GitHub 'No Longer a Place For Serious Work', Says Hashicorp Co-Founder
Source: Slashdot
Background
Hashicorp co‑founder Mitchell Hashimoto says GitHub’s frequent outages have made it “no longer a place for serious work”【https://www.theregister.com/2026/04/29/mitchell_hashimoto_ghostty_quitting_github/】. After 18 years on the platform, he is moving his Ghostty terminal emulator project elsewhere.
Hashimoto’s Statements
“I’ve been angry about it. I’ve hurt people’s feelings. I’ve been lashing out. Because GitHub is failing me, every single day, and it is personal. It is irrationally personal,” he wrote【https://mitchellh.com/writing/ghostty-leaving-github】.

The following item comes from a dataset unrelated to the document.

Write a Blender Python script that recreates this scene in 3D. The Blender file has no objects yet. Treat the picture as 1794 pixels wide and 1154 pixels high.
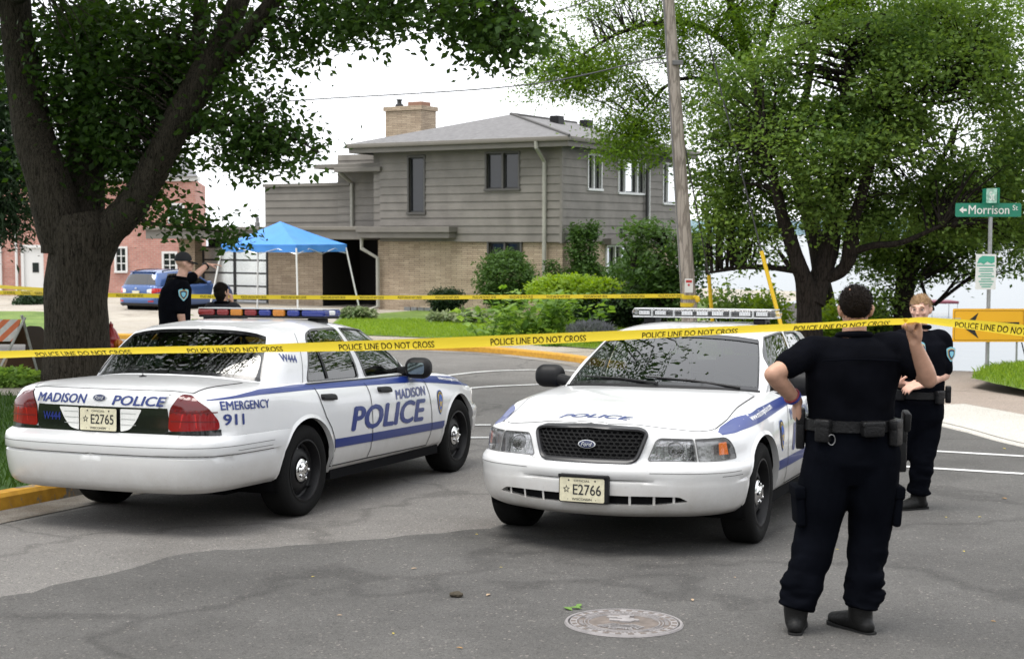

He kept a journal for the past month, marking an “X” on every day a GitHub outage impacted his work. “Almost every day has an ‘X’. On the day I am writing this post, I’ve been unable to do any PR review for ~2 hours because there is a GitHub Actions outage.”
Hashimoto posted his note a few days before an April 28 incident【https://www.githubstatus.com/】 that caused pull‑request failures due to an Elasticsearch issue. He concluded that GitHub “is no longer a place for serious work if it just blocks you out for hours per day, every day.”
“It’s not a fun place for me to be anymore. I want to be there but it doesn’t want me to be there. I want to get work done and it doesn’t want me to get work done. I want to ship software and it doesn’t want me to ship software.”
Impact and Future Plans
Hashimoto wants GitHub to improve, but he feels he can no longer code there:
“I also want to code. And I can’t code with GitHub anymore. I’m sorry. After 18 years, I’ve got to go.”
He is open to returning if GitHub delivers real results and improvements, not just promises. In the meantime, he is moving Ghostty to another collaborative code host. He notes:
“We have a plan but I’m also very much still in discussions with multiple providers (both commercial and FOSS). It’ll take us time to remove all of our dependencies on GitHub and we have a plan in place to do it as incrementally as possible.”
As an interim measure, Hashimoto is leaving a read‑only mirror of Ghostty on GitHub and keeping his personal projects there, but the main development will shift to a new platform. He likens the move to “leaving a toothbrush at a former partner’s house,” emphasizing the focus on the open‑source community around Ghostty.